***** Data for the task *****
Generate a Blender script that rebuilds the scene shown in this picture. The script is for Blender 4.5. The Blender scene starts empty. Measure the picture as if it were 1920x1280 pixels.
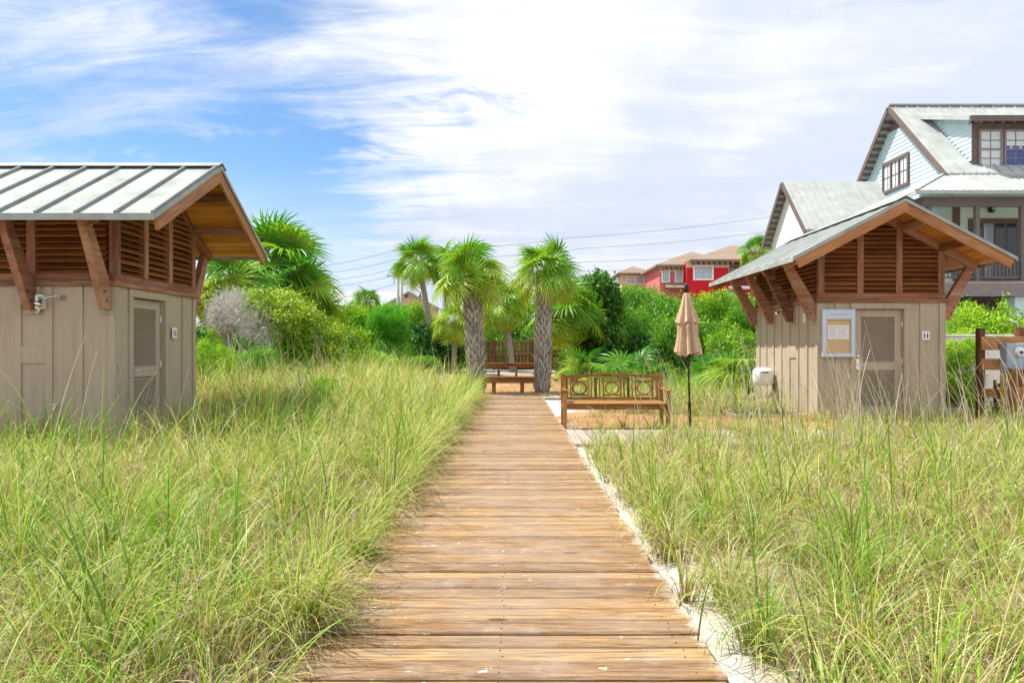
import bpy, math, random
import numpy as np
from mathutils import Vector, Matrix
random.seed(7); RNG = np.random.default_rng(11)
SC = bpy.context.scene
COL = SC.collection
F = 1280.0; VX = 957.0; HY = 650.0; EYE = 1.35
R = math.radians

def P(px, py, Y):
    return Vector(((px - VX) / F * Y, Y, EYE + (HY - py) / F * Y))
def PX(px, Y): return (px - VX) / F * Y
def PZ(py, Y): return EYE + (HY - py) / F * Y

# ------------------------------------------------------------------ materials
def new_mat(name):
    m = bpy.data.materials.new(name); m.use_nodes = True
    nt = m.node_tree
    for n in list(nt.nodes): nt.nodes.remove(n)
    out = nt.nodes.new('ShaderNodeOutputMaterial')
    return m, nt, out
def N(nt, t, **kw):
    n = nt.nodes.new(t)
    for k, v in kw.items():
        if k in n.inputs: n.inputs[k].default_value = v
        else: setattr(n, k, v)
    return n
def L(nt, a, b): nt.links.new(a, b)
def ramp(nt, fac, stops):
    r = nt.nodes.new('ShaderNodeValToRGB')
    el = r.color_ramp.elements
    while len(el) < len(stops): el.new(0.5)
    for e, (p, c) in zip(el, stops):
        e.position = p; e.color = (c[0], c[1], c[2], 1)
    L(nt, fac, r.inputs[0]); return r
def principled(nt, out, rough=.6, metal=0, spec=.4):
    b = nt.nodes.new('ShaderNodeBsdfPrincipled')
    b.inputs['Roughness'].default_value = rough
    b.inputs['Metallic'].default_value = metal
    b.inputs['Specular IOR Level'].default_value = spec
    L(nt, b.outputs[0], out.inputs[0]); return b
def attr(nt, name):
    a = nt.nodes.new('ShaderNodeAttribute'); a.attribute_name = name; return a
def mapping(nt, vec, scale, rot=(0, 0, 0)):
    m = nt.nodes.new('ShaderNodeMapping'); m.inputs['Scale'].default_value = scale
    m.inputs['Rotation'].default_value = rot
    L(nt, vec, m.inputs['Vector']); return m.outputs[0]
def noise(nt, vec, scale, detail=4, rough=.55, dist=0):
    n = nt.nodes.new('ShaderNodeTexNoise')
    n.inputs['Scale'].default_value = scale; n.inputs['Detail'].default_value = detail
    n.inputs['Roughness'].default_value = rough; n.inputs['Distortion'].default_value = dist
    L(nt, vec, n.inputs['Vector']); return n.outputs[0]
def math_(nt, op, a, b=None, clamp=False):
    n = nt.nodes.new('ShaderNodeMath'); n.operation = op; n.use_clamp = clamp
    for i, v in enumerate((a, b)):
        if v is None: continue
        if isinstance(v, (int, float)): n.inputs[i].default_value = v
        else: L(nt, v, n.inputs[i])
    return n.outputs[0]
def mixc(nt, fac, a, b, mode='MIX'):
    n = nt.nodes.new('ShaderNodeMix'); n.data_type = 'RGBA'; n.blend_type = mode
    for s, v in ((0, fac), (6, a), (7, b)):
        if isinstance(v, (int, float)): n.inputs[s].default_value = v
        elif isinstance(v, tuple): n.inputs[s].default_value = (v[0], v[1], v[2], 1)
        else: L(nt, v, n.inputs[s])
    return n.outputs[2]
def bump(nt, h, strength, dist, b):
    n = nt.nodes.new('ShaderNodeBump'); n.inputs['Strength'].default_value = strength
    n.inputs['Distance'].default_value = dist
    L(nt, h, n.inputs['Height']); L(nt, n.outputs[0], b.inputs['Normal'])
def sstep(nt, v, a, b):
    n = nt.nodes.new('ShaderNodeMapRange'); n.interpolation_type = 'SMOOTHSTEP'
    n.inputs['From Min'].default_value = a; n.inputs['From Max'].default_value = b
    L(nt, v, n.inputs['Value']); return n.outputs[0]

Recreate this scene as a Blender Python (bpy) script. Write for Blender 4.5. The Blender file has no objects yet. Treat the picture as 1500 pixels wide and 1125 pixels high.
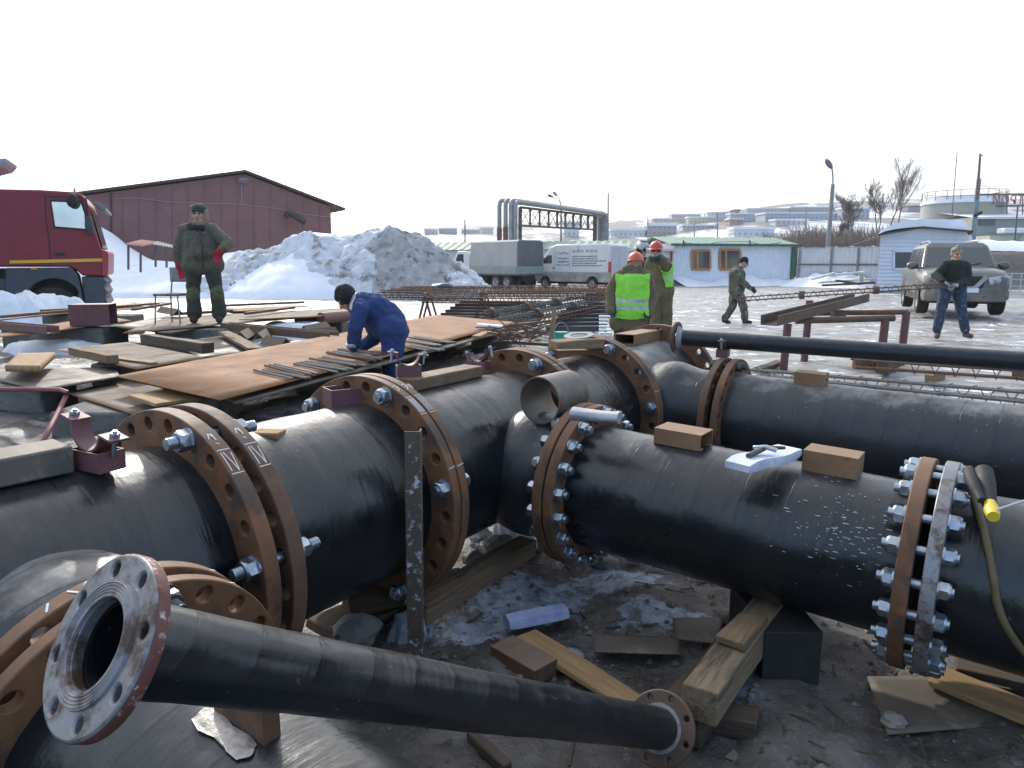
*****
Directive:
Extract all lines that hold the word "this".

Problem solution:
Generate a Blender script that rebuilds the scene shown in this picture. The script is for Blender 4.5. The Blender scene starts empty. Measure the picture as if it were 1920x1280 pixels.
Recreate this scene as a Blender Python (bpy) script. Write for Blender 4.5. The Blender file has no objects yet. Treat the picture as 1500 pixels wide and 1125 pixels high.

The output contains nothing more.